All of this has led me to ponder the question of our attachment to places and things. Who can pass by a childhood home without feeling a sense of longing? And how about the streets where you roamed as a child, the schoolyards where you played, the shul where you grew up, even that kosher butcher where you would do your Shabbos and Yom Tov shopping? Some of these buildings remain but have been delegated for other purposes. Some of these buildings no longer exist. But if you drive by these places, the emptiness will haunt you still.

Then there are those who extend these sentimental feelings to objects, equally connected to memories: the program from a show seen with your first boyfriend, the dress you wore to your graduation, the pearl necklace given to you by your husband, your child’s first pair of shoes, your mother’s book of cherished recipes. All of these are merely things, but so close to your heart, sometimes just touching them can transport you back to another time and place.

I know that I still go up to the balcony of my shul, Beth Jacob, in Toronto, a shul once filled to overflowing with so many dear people, many of them Holocaust survivors, immigrants to a new land. Where do I sit? In my mother’s seat, the one with her name engraved on the back of the bench. There I sit, and if I close my eyes I can still hear the people davening so fervently with the rabbi on the High Holidays and I can see the elderly lady at the end of our row with tears in her eyes. Perhaps she too was thinking of other people in another place, in another shul, now gone. And in that seat I can be with my mother again too, my beloved mother who has since left this world but whose presence seems so near in that place.

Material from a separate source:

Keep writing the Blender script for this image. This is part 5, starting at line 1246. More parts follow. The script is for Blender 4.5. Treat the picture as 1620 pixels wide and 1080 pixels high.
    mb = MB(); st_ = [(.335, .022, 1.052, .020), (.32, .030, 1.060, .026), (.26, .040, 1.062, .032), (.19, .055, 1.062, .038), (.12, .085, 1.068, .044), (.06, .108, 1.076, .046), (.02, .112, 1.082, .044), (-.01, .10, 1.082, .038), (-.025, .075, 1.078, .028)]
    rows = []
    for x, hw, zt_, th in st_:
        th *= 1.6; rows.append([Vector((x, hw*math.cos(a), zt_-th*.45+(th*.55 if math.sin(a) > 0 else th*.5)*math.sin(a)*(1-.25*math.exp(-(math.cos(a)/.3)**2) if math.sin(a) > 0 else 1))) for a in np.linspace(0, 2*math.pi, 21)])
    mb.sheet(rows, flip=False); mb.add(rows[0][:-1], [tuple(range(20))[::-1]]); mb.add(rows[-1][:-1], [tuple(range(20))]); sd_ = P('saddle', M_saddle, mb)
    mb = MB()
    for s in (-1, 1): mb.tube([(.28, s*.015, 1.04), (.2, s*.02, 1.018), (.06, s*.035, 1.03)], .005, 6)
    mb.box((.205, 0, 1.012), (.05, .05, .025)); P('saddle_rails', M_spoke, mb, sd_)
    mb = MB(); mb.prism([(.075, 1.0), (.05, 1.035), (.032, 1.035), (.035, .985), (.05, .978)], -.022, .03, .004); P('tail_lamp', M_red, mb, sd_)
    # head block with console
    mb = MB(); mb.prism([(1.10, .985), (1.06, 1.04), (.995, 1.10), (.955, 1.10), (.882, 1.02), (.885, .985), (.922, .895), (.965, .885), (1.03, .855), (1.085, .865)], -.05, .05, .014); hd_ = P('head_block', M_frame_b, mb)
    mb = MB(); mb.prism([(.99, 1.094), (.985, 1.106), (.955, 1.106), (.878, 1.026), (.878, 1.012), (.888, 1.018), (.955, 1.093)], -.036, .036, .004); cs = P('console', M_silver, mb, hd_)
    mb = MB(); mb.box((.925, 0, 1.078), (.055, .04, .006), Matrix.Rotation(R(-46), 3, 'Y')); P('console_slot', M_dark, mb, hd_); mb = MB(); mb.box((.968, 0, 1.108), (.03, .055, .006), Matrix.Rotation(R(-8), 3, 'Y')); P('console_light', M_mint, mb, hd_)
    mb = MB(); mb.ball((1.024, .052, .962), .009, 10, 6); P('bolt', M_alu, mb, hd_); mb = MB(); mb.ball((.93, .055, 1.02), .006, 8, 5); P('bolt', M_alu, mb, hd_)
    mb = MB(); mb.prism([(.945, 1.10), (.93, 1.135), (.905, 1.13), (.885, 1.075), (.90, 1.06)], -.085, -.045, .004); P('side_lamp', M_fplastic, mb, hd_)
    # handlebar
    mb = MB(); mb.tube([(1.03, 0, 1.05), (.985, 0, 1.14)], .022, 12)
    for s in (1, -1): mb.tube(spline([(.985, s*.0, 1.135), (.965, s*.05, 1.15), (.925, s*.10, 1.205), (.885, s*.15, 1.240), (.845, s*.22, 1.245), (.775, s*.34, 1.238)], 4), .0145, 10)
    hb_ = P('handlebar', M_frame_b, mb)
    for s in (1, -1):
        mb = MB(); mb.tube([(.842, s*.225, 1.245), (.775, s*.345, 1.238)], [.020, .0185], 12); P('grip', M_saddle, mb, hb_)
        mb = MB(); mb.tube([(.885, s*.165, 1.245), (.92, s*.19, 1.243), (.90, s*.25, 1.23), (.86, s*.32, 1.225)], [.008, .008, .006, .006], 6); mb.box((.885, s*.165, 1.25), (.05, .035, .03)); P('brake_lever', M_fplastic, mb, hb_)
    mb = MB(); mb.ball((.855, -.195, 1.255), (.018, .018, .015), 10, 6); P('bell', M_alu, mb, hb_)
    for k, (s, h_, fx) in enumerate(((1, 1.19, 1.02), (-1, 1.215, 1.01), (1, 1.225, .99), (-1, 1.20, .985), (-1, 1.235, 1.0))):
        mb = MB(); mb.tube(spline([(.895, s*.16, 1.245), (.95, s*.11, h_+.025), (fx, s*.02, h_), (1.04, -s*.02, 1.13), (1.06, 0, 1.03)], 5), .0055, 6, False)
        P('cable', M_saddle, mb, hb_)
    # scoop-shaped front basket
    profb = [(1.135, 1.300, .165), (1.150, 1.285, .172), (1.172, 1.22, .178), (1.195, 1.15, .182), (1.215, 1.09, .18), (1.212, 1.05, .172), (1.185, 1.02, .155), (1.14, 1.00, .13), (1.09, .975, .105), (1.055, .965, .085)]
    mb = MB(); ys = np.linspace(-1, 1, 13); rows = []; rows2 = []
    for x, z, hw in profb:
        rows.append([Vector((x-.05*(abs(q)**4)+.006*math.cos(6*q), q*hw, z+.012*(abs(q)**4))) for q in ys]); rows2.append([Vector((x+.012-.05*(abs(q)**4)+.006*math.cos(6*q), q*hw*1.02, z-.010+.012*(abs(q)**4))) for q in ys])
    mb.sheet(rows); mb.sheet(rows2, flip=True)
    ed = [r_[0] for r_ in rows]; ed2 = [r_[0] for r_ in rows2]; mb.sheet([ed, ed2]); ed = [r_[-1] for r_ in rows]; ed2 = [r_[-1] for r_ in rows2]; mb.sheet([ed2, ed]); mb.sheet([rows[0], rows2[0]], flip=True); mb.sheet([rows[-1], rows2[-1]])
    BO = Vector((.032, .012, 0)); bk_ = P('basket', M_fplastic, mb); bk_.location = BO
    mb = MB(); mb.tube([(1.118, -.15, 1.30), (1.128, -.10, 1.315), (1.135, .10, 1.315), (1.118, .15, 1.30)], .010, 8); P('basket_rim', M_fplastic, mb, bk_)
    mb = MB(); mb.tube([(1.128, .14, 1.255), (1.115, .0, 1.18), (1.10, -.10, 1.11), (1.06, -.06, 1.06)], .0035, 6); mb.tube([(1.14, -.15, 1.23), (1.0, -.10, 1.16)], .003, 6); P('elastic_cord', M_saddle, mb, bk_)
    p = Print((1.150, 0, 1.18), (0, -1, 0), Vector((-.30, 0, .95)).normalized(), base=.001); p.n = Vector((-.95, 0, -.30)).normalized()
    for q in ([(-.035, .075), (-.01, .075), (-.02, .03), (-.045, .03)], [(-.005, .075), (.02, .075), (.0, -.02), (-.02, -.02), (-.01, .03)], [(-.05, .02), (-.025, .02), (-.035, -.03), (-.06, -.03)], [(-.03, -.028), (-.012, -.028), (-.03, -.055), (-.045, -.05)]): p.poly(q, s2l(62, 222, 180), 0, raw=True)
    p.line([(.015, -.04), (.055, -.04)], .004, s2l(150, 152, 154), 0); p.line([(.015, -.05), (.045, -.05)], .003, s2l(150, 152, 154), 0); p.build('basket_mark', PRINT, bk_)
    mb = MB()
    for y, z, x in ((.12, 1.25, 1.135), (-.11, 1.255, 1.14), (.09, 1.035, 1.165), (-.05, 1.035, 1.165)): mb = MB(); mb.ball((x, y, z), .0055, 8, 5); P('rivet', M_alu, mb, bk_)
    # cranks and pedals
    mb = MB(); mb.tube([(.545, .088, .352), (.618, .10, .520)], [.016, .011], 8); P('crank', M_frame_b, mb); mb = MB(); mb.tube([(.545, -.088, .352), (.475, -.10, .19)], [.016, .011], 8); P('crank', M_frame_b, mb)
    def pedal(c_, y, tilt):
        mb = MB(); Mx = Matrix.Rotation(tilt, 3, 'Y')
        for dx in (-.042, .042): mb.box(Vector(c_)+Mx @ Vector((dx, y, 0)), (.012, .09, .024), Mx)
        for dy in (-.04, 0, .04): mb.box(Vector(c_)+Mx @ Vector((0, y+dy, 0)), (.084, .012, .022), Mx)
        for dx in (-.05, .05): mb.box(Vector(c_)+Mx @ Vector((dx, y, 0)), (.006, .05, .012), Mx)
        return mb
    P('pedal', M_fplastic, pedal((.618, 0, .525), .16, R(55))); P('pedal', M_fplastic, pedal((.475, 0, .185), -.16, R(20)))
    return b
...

And there was once a place so glorious, so beautiful, a wonder of the ancient world: the holy Temple in Jerusalem. There the Jewish people would gather to offer sacrifices, to celebrate the festivals with their families, to eat from the Passover offering, to hear the Levites singing, and the Kohanim blessing the people. It has been said that in that place you could feel the presence of God Himself.

Then one day it was gone. Destroyed. Nothing remained, except for the Western Wall. For two thousand years, the Jewish people mourned this great loss. And we continue to mourn till this day. But what are we mourning? Surely, it is the loss of Jewish autonomy and sovereignty, the loss of our central house of worship, our Great Synagogue. But this week, I have been thinking: it is also a loss of a building, a grand building, more important, more central than anything we have ever known. But it was a building nonetheless, a physical structure that was seen, touched, experienced by thousands.

Why the sense of loss? For it is precisely in this place, this temporal, physical, imperfect world in which we live that we can connect with one another, and ultimately connect with the divine. When the physical structure is gone, something deep within us is lost too.

Lincoln Square Synagogue will, with God’s help, go on to create new and wonderful memories in its new building. But those who founded the original building, and the countless people who prayed in it, feasted, danced, argued, celebrated, studied, learned, laughed and loved within its walls for so many years, they will remember.